_GIVEN REQUEST_:
Whenever a line below holds the word "image", copy that line.

━━ INFORMATION SUPPLIED

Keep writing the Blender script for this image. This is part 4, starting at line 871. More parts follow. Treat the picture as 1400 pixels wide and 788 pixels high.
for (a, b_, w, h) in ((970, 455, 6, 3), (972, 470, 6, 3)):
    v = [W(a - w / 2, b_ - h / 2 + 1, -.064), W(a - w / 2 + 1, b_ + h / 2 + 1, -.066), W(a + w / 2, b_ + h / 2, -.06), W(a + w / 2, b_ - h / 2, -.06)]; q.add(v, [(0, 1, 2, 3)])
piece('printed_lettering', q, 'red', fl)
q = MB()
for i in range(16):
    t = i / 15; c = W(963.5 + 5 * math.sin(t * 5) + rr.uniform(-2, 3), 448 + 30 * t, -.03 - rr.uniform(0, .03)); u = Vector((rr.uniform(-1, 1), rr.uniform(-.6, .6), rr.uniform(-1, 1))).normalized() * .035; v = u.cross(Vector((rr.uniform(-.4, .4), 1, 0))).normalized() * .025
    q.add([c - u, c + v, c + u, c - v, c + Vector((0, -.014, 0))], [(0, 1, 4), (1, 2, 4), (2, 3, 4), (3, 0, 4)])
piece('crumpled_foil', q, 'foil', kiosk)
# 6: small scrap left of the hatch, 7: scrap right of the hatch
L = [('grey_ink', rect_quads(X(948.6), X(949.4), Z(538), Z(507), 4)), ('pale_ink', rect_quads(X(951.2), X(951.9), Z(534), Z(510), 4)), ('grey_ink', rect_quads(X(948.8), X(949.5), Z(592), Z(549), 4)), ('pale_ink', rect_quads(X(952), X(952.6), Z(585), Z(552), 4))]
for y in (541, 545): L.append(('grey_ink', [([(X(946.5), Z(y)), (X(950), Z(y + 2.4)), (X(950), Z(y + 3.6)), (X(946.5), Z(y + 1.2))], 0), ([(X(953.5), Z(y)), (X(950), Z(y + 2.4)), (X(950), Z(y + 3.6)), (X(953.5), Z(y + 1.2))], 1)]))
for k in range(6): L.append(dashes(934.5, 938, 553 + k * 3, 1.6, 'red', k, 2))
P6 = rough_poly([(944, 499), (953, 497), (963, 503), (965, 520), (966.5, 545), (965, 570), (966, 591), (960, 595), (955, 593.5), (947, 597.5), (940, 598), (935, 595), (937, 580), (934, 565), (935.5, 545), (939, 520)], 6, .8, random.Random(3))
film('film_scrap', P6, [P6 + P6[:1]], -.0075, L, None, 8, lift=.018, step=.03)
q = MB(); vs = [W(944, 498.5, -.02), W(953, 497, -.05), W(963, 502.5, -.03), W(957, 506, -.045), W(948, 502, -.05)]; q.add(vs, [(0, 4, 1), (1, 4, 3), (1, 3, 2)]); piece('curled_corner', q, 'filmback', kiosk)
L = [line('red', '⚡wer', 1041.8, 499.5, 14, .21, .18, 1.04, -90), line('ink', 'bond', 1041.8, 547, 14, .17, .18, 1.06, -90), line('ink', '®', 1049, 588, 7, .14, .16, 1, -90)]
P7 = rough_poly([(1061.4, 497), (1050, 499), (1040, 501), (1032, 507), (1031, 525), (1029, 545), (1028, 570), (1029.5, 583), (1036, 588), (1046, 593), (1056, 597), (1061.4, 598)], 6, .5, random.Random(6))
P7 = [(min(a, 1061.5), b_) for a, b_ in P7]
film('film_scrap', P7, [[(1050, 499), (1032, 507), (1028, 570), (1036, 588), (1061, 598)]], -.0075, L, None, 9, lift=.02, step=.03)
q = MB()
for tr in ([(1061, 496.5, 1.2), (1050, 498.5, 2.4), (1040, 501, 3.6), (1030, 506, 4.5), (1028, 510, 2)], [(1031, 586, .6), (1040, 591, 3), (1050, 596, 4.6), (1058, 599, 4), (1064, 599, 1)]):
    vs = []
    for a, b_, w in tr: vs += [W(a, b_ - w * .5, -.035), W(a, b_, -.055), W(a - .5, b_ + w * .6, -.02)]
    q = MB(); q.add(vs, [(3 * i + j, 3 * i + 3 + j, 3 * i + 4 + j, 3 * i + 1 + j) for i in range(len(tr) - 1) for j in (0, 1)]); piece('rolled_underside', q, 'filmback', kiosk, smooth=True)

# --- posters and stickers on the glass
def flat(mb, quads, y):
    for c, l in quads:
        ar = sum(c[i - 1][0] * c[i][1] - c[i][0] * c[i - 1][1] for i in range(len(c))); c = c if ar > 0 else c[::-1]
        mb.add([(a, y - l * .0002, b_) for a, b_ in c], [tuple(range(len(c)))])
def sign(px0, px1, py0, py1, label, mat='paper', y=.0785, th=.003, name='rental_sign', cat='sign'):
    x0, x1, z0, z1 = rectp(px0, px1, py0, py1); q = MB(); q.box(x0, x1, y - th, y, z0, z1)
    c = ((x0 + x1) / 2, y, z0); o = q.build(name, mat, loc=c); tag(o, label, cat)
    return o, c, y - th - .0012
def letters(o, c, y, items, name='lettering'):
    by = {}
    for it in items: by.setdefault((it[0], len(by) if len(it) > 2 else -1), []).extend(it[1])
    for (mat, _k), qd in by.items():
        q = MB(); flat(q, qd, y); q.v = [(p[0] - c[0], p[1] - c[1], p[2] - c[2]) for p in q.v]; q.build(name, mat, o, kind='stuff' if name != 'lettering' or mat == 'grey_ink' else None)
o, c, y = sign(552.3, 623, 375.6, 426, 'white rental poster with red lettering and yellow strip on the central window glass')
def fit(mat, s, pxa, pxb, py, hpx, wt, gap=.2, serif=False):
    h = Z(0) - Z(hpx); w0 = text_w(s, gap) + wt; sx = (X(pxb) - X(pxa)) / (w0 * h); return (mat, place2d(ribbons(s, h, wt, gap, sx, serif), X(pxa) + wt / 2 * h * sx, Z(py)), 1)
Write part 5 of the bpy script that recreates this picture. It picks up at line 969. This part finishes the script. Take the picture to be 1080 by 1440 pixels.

━━━━
━━ INFORMATION SUPPLIED

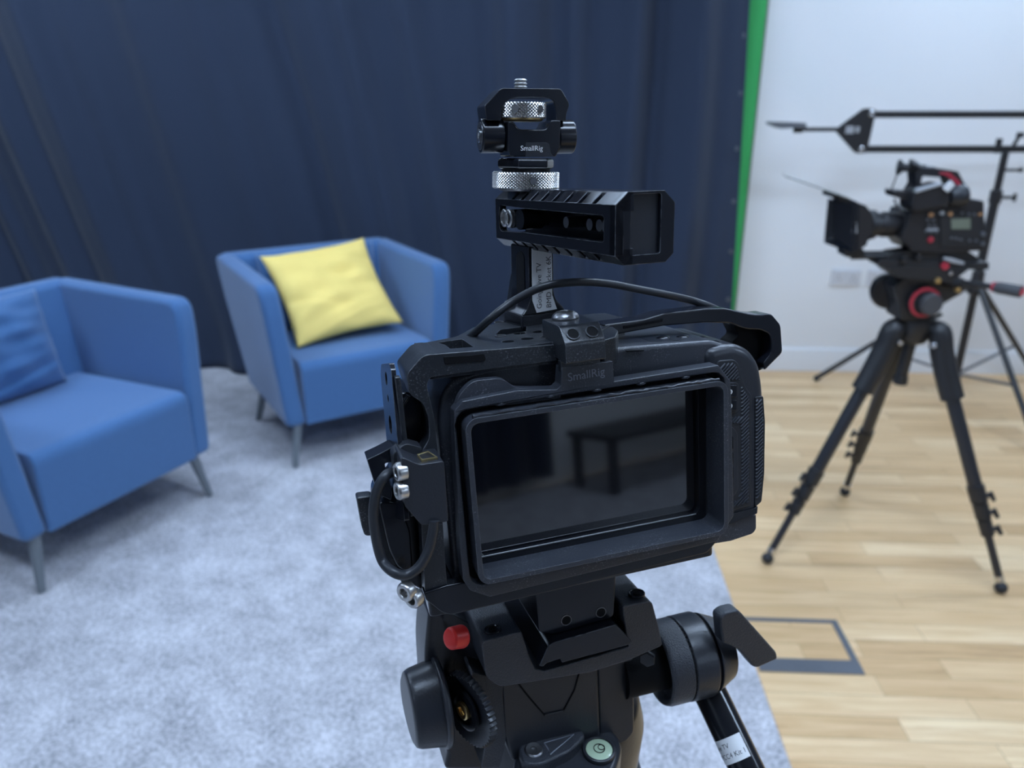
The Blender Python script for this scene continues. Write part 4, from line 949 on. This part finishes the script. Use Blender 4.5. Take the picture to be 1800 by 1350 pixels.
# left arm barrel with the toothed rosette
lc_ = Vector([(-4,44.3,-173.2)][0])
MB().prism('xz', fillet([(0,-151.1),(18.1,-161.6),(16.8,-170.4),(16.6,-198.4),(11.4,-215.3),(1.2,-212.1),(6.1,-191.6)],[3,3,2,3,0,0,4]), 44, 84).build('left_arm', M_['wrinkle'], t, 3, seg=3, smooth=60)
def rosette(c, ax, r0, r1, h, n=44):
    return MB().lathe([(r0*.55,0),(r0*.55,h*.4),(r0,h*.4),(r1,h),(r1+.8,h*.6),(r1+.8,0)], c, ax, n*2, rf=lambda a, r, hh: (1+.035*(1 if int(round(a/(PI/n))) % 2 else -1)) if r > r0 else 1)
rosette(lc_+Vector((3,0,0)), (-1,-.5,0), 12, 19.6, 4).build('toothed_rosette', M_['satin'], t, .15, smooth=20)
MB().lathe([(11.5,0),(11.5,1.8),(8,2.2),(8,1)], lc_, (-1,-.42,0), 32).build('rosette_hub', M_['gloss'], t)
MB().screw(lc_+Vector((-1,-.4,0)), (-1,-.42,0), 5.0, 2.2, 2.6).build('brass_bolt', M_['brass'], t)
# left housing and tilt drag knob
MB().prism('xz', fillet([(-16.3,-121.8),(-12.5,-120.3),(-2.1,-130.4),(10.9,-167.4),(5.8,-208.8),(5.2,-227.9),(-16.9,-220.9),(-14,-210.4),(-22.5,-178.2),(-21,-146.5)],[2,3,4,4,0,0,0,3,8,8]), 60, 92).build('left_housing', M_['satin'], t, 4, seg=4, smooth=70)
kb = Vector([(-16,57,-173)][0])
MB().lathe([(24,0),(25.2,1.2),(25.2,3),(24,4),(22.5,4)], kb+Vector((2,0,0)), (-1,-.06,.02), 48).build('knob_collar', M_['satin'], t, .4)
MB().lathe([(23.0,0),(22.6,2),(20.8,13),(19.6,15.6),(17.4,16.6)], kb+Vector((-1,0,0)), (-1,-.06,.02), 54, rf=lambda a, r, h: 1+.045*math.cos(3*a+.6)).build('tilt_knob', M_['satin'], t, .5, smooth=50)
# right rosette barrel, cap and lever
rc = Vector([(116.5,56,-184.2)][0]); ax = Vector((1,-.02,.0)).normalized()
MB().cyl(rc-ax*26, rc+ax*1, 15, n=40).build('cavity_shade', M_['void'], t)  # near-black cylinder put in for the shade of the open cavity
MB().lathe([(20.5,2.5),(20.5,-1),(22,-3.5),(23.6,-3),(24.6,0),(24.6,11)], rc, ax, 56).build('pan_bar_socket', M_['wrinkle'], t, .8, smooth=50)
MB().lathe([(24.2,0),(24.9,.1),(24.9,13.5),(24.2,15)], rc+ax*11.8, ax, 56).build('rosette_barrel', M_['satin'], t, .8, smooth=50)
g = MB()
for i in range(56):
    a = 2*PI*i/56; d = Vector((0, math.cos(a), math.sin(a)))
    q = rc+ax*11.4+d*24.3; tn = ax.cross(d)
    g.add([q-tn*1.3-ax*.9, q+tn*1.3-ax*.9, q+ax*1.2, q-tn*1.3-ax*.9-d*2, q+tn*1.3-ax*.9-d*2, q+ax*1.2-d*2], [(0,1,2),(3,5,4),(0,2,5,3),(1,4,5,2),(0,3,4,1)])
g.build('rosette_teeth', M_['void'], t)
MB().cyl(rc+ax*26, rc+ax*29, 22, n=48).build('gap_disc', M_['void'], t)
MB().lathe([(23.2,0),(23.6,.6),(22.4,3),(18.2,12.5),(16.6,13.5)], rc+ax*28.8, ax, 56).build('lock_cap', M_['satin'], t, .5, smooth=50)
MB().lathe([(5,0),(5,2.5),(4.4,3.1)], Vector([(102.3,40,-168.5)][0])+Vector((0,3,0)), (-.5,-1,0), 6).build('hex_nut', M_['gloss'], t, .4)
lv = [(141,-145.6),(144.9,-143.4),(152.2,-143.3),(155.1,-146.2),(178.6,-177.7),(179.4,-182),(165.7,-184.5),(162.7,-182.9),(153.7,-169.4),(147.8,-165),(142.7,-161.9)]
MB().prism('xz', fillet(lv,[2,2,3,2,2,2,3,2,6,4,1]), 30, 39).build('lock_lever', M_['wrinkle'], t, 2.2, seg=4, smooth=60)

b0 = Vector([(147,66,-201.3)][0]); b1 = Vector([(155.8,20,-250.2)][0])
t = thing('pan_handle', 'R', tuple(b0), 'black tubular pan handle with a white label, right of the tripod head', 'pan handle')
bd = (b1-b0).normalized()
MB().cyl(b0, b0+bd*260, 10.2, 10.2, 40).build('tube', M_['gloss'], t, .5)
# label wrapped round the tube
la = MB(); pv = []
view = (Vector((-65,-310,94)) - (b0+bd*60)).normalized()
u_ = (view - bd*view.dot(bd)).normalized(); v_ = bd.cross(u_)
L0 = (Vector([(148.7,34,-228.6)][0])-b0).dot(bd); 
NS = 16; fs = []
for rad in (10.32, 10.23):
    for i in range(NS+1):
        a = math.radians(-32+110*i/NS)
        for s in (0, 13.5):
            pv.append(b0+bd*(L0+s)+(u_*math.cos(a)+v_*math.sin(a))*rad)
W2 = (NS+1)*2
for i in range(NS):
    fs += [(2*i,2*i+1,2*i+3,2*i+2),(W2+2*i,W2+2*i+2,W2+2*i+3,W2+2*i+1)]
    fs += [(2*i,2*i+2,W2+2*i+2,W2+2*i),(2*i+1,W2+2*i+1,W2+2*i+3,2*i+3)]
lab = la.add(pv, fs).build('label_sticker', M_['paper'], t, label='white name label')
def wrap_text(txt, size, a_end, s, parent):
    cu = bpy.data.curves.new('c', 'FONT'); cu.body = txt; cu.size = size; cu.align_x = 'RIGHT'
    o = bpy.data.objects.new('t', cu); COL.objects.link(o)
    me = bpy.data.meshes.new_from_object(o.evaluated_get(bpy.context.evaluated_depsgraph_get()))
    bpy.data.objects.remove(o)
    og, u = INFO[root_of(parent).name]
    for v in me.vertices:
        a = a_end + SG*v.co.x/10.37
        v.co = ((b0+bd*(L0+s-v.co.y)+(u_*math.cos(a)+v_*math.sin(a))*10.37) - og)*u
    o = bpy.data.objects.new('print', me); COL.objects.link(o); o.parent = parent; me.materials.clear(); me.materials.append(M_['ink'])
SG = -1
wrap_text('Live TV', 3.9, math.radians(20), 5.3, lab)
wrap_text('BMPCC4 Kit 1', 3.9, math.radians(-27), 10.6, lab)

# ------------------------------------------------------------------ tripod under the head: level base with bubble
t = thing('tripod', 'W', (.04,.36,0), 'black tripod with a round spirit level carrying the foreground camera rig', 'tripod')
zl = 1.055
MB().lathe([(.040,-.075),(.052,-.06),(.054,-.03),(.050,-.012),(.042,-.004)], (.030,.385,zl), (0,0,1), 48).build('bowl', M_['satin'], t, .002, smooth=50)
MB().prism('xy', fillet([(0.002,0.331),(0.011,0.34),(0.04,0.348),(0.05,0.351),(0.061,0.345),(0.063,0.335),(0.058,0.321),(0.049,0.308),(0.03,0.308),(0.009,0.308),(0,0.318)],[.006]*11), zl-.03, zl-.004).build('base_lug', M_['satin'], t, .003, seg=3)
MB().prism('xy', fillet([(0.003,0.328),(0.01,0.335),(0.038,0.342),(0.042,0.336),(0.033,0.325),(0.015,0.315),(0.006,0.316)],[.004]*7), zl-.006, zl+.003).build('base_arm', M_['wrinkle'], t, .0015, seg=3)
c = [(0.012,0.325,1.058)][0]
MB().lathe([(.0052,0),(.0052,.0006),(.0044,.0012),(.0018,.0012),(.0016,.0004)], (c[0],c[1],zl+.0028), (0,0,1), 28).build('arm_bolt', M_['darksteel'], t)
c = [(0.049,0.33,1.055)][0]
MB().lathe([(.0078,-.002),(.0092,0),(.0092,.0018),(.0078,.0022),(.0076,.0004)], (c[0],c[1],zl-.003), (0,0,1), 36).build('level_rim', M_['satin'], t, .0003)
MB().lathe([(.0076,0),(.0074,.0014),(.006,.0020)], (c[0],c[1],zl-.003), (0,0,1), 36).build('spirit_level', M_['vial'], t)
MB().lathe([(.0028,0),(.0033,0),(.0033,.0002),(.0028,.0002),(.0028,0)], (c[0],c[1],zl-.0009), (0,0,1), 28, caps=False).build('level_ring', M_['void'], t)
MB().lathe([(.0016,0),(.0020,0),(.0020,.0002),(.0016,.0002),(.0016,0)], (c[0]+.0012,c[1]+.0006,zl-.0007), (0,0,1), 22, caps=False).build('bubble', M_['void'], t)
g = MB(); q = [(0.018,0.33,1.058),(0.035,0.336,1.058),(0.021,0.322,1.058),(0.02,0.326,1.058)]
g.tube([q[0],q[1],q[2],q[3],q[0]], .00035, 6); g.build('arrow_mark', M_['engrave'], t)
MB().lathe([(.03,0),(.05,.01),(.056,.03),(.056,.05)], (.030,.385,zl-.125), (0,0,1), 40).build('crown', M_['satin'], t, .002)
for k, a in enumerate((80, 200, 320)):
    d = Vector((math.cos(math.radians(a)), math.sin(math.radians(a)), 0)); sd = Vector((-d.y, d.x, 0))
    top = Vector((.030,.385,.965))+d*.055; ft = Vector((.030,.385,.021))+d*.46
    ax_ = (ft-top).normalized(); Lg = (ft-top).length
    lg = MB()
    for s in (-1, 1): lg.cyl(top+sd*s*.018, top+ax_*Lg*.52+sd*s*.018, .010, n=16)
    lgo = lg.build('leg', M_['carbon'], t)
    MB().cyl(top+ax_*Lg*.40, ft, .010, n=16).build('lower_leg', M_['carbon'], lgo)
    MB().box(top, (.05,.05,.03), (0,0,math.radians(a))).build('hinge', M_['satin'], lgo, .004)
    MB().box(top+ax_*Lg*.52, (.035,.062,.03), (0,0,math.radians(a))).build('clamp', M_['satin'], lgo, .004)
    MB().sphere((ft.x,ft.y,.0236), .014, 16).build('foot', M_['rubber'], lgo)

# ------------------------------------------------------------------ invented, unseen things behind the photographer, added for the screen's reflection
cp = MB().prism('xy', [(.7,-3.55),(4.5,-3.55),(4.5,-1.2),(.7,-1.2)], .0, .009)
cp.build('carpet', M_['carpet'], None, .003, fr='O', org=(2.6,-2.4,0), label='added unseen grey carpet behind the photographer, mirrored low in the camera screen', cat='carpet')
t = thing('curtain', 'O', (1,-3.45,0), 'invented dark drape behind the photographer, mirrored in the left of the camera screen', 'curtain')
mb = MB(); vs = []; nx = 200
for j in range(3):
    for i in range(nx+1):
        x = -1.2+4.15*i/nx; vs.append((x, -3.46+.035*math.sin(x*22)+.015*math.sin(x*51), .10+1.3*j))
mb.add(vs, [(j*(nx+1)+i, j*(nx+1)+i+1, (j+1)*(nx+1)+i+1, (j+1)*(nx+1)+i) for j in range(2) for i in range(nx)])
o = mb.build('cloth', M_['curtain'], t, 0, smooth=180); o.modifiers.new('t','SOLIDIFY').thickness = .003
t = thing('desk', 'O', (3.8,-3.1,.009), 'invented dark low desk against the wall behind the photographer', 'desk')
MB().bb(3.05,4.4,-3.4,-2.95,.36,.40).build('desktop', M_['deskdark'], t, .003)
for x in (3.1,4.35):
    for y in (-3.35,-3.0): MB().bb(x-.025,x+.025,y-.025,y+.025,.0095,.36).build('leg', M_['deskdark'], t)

━━━━
━━ INFORMATION SUPPLIED

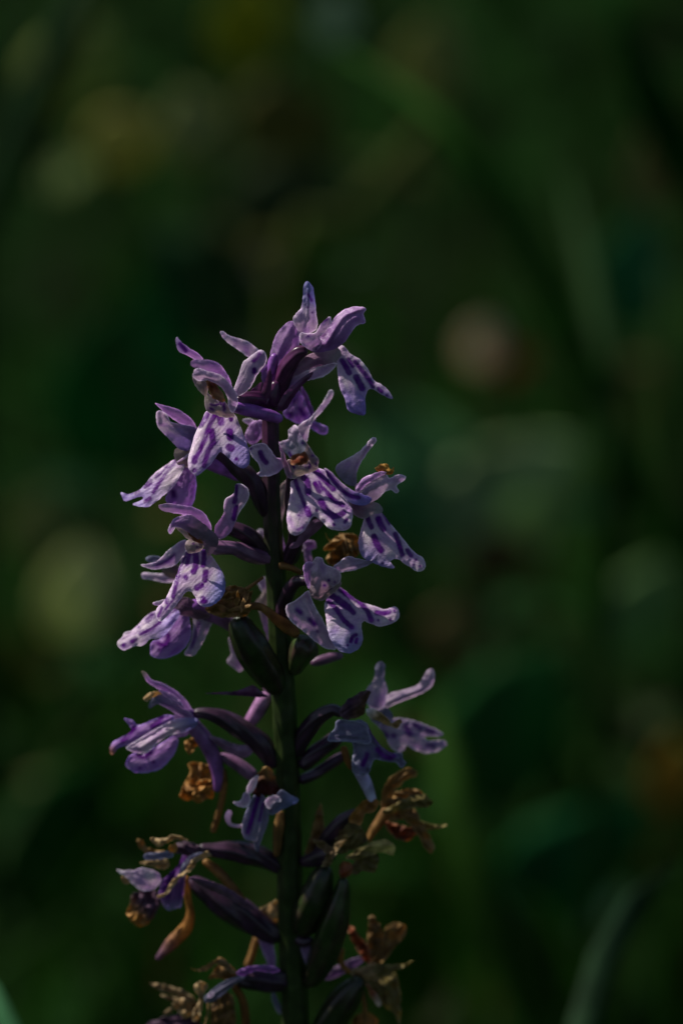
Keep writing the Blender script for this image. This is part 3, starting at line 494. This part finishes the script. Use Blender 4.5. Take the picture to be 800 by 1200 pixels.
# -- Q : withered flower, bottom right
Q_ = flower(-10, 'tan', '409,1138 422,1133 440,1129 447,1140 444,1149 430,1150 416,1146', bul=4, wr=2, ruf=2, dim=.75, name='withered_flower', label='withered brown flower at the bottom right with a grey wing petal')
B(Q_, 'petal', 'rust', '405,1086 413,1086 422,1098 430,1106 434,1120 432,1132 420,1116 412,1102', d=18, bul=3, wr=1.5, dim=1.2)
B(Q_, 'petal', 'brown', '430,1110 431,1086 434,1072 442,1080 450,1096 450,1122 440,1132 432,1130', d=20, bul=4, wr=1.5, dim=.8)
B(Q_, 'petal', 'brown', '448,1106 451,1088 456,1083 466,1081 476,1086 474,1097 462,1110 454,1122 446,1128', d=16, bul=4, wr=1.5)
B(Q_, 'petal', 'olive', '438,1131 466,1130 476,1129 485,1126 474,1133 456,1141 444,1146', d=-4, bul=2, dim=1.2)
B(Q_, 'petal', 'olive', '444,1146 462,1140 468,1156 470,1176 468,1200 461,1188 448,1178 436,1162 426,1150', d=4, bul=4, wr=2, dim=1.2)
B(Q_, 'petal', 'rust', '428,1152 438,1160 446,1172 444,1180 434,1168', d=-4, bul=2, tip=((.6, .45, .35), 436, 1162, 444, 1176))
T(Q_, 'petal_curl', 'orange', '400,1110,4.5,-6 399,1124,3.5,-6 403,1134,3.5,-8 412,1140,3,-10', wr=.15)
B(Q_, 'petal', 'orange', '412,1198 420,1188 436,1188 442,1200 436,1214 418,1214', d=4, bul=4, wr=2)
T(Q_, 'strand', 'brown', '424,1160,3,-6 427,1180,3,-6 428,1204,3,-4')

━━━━

_RESPONSE_:
Keep writing the Blender script for this image. This is part 4, starting at line 871. More parts follow. Treat the picture as 1400 pixels wide and 788 pixels high.
Keep writing the Blender script for this image. This is part 3, starting at line 494. This part finishes the script. Use Blender 4.5. Take the picture to be 800 by 1200 pixels.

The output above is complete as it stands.